Comments to the Georgia House of Representatives Retirement Committee on House Bill 481
Chairman John Carson and members of the committee:
Thank you for the opportunity to offer our brief analysis of House Bill 481 (HB 481) and the need for more clarity about the fiduciary standards of public trustees.
My name is David Morgan, and I serve as a government affairs associate at Reason Foundation. Our Pension Integrity Project team conducts quantitative public pension research and offers pro-bono technical assistance to officials and stakeholders aiming to improve pension resiliency and advance retirement security for public servants in a financially responsible way.
Georgia’s public pension funds are among the state’s largest, most influential institutional investors. House Bill 481 would protect taxpayers and public pensioners from the growing prevalence of political activism in the investment of public trusts like pension systems and the financial products and services they rely on. In many states, activists and elected officials increasingly pressure public pension systems to invest in or divest from specific companies or entire industries. These efforts run counter to public pension systems’ primary fiduciary duty to ensure prudent investments that maximize investment returns needed to provide benefits to retirees.
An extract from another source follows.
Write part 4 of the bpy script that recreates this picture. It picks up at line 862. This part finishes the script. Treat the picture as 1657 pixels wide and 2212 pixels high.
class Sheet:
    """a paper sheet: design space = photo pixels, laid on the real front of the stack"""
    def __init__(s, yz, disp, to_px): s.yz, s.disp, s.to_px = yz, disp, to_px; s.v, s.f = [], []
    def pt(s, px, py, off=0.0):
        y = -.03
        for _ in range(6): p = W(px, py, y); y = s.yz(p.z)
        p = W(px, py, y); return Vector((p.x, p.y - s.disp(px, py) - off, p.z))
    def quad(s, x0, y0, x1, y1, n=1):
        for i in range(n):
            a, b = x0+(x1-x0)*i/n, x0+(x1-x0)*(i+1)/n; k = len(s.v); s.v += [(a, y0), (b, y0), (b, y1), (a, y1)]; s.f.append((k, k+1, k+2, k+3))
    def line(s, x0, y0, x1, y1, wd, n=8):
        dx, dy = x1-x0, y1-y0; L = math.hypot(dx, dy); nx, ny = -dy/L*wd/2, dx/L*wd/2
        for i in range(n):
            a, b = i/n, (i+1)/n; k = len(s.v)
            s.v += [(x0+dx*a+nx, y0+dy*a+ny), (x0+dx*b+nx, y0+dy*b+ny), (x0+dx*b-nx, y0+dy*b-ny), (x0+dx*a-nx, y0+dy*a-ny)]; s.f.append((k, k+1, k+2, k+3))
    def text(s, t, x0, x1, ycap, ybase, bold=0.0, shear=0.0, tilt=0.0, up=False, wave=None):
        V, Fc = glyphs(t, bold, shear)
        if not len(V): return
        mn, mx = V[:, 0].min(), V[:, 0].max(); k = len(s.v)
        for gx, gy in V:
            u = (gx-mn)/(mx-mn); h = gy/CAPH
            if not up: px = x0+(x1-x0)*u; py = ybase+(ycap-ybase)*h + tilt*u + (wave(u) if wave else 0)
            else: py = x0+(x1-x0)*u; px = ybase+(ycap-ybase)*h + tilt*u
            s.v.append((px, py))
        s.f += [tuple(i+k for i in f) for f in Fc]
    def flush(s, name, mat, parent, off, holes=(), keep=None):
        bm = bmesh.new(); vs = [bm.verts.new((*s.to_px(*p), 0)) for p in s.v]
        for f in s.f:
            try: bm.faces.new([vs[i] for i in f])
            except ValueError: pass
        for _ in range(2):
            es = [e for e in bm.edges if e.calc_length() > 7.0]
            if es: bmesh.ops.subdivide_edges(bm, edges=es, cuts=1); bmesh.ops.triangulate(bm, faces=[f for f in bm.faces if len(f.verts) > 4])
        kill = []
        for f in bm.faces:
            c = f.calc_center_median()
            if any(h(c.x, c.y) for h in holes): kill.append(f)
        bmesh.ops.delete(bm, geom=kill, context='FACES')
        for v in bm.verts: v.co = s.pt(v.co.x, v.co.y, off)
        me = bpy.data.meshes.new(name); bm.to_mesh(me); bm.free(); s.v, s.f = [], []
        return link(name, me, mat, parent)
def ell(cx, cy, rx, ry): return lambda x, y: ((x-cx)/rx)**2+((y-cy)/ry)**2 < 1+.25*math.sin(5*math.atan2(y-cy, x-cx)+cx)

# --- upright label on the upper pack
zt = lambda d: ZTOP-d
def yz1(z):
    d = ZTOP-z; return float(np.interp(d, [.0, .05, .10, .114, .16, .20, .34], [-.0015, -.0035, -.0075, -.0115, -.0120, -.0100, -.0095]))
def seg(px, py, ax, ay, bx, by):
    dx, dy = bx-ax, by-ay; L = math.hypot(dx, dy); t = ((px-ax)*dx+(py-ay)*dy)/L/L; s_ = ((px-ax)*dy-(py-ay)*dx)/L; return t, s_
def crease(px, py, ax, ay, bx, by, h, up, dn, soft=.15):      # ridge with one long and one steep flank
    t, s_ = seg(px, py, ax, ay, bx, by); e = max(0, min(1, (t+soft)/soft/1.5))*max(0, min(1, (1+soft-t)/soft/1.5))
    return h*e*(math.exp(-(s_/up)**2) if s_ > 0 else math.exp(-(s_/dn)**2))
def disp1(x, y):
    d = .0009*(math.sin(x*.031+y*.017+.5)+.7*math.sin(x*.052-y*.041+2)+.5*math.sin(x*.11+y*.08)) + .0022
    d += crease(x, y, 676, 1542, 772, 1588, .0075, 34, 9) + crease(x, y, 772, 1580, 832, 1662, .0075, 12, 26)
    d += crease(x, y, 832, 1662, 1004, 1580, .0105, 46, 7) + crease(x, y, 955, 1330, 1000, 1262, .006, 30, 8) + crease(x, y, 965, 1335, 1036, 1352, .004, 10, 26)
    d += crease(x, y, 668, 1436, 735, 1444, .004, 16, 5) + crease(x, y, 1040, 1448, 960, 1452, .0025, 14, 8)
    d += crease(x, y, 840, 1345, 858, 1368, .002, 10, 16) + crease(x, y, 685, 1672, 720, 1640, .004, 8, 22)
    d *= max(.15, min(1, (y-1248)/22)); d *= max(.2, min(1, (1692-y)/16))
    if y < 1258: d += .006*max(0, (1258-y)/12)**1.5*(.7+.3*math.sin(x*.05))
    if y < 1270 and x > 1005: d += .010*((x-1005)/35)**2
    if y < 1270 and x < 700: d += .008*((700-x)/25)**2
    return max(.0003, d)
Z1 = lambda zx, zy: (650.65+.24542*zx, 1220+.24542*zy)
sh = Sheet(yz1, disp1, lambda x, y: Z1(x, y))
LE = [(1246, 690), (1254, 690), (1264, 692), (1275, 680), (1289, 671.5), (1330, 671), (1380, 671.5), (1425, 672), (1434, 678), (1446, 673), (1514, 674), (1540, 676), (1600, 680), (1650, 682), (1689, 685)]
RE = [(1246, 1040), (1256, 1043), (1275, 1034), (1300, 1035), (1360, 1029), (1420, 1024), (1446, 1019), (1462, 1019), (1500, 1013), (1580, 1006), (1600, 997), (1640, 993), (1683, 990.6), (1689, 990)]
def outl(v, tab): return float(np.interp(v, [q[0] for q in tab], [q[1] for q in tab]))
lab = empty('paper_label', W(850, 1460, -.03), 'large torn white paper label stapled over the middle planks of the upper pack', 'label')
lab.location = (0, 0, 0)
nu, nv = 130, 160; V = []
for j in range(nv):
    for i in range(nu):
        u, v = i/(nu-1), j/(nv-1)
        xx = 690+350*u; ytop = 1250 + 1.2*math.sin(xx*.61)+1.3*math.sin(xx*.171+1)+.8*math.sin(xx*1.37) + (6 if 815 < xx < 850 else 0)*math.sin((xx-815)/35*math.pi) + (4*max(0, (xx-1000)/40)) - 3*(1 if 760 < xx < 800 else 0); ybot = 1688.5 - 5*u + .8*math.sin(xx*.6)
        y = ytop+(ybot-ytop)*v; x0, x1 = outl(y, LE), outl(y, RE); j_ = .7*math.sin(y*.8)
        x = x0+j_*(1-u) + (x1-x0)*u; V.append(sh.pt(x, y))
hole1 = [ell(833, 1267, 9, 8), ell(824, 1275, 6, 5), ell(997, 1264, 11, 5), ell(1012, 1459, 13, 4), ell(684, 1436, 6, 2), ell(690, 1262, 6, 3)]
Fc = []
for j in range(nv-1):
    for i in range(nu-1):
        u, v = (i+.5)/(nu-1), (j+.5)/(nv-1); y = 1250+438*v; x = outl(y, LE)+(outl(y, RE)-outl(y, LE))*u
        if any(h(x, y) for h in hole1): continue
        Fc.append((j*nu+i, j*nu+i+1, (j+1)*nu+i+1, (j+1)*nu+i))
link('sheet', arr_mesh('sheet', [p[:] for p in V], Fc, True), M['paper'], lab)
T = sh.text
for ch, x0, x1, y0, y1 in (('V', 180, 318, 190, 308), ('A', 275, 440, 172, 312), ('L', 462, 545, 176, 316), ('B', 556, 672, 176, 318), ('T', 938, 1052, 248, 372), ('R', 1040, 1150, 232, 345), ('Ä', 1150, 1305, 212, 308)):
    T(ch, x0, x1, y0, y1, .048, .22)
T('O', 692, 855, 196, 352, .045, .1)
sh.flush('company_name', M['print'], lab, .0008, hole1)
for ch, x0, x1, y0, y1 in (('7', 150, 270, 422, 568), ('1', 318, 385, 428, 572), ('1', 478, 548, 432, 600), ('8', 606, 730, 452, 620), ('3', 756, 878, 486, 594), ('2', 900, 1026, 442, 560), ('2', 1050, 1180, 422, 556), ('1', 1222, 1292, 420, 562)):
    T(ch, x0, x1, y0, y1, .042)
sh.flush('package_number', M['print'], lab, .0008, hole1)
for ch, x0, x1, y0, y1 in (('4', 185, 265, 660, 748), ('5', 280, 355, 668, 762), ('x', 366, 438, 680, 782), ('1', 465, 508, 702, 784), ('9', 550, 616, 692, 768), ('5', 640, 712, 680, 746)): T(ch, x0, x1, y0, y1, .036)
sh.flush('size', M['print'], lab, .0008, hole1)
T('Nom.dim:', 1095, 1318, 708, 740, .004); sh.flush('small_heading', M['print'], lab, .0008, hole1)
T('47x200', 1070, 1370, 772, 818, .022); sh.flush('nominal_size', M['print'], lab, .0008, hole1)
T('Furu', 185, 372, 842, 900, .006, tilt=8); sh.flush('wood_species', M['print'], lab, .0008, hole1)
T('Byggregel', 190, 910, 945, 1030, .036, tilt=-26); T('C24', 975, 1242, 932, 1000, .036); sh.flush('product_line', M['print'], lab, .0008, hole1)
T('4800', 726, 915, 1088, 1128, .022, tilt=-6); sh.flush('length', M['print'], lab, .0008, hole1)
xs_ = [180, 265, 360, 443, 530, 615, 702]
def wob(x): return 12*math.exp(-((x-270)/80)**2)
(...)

The nature of pension investments is evolving. Public pension systems and other public trusts no longer rely on vanilla investment portfolios of stocks and bonds. To make up public pension systems’ unfunded liabilities that often resulted from overly optimistic investment return assumptions, many public pension plans around the country are increasing their risk-taking by increasing holdings of alternative investments like private equity and hedge funds.
This trend toward private and often opaque limited partnership arrangements has helped foster conditions for activists to leverage public dollars under their management and push ideologies or political agendas, often without their limited partnership’s explicit consent.
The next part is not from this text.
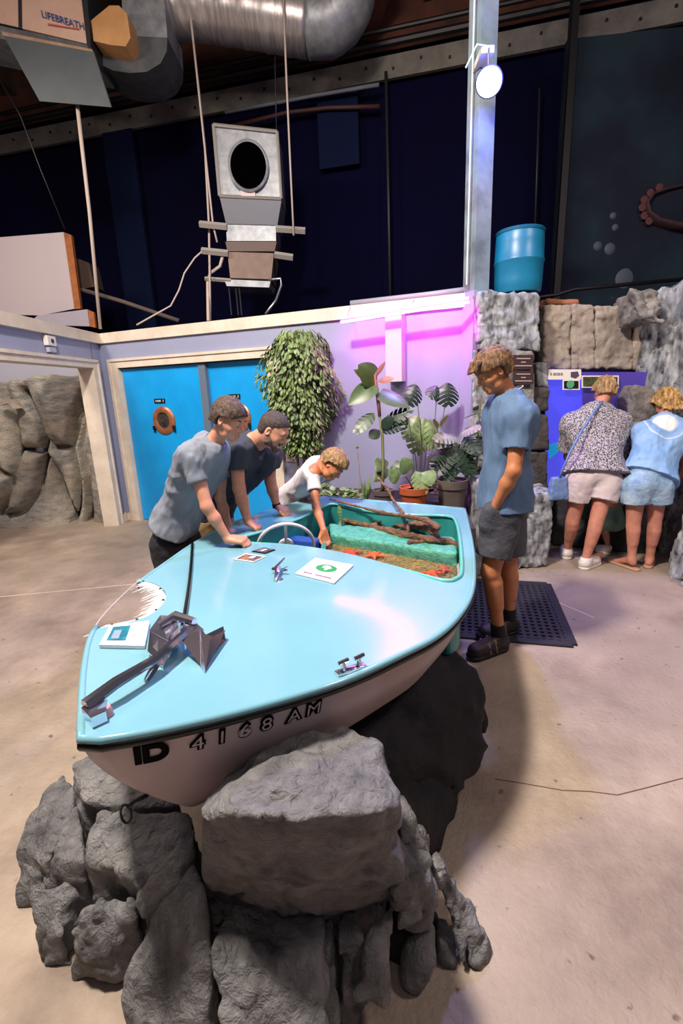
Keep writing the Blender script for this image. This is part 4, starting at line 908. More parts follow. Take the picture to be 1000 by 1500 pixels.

Since the 2008 financial crisis, the assets that stakeholders depend on have become less transparent and more vulnerable to special interests and political activism. What makes Georgia House Bill 481 unique and effective is that it avoids directing, limiting, or interfering with public pension trustees’ core duty, maximizing returns and delivering constitutionally protected retirement benefits at a reasonable cost.
House Bill 481 would help prevent the politicization of Georgia’s public pension fund investments by providing clear boundaries for public fiduciaries to ensure investment decisions are based on material factors. Public pension systems should invest to maximize returns so constitutionally protected retirement benefits are delivered at minimal cost to taxpayers and employees. Investments targeted toward fulfilling political agendas should play no role in that process.
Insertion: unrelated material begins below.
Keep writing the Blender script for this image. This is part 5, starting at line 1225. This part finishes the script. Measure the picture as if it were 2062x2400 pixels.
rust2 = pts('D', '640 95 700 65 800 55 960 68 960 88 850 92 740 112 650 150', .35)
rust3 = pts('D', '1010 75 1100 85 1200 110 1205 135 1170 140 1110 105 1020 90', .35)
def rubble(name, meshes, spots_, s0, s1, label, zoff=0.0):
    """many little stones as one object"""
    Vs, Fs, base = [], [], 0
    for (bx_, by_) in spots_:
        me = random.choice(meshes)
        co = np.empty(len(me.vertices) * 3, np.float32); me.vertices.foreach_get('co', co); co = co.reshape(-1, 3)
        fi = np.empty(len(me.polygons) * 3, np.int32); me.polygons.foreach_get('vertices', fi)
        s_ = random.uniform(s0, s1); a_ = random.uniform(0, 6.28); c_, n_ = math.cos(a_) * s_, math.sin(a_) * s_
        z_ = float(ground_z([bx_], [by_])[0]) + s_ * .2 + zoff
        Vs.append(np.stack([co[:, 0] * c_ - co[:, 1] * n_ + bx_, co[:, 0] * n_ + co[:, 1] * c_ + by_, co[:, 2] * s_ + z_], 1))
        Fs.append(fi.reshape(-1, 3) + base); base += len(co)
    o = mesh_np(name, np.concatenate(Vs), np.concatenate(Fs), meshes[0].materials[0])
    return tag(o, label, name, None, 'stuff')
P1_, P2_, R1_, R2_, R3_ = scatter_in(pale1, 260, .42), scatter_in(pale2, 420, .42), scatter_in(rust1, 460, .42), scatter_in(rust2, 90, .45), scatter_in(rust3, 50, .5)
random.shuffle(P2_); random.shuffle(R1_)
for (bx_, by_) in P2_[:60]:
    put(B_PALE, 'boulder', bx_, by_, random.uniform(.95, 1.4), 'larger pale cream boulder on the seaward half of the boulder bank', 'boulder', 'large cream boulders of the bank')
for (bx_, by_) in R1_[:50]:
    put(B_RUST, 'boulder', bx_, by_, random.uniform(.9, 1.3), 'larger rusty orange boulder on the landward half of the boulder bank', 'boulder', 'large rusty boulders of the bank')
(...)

Policymakers may also want to consider additional policies to increase transparency and ensure good governance through private investment and proxy-voting reporting, as well as requirements allowing more access to investment-related public meetings, to complement HB 481, and we would be happy to provide more information to interested committee members.
Implementing the policies included in HB 481 would effectively elevate risk analysis and performance to their rightful positions as the sole factors in the fiduciary decision-making process. Depoliticizing the investment management of these important public trust funds and protecting trustees’ ability to consider quantifiable risks is in the best interest of all direct stakeholders.
Thank you again for the opportunity to speak today.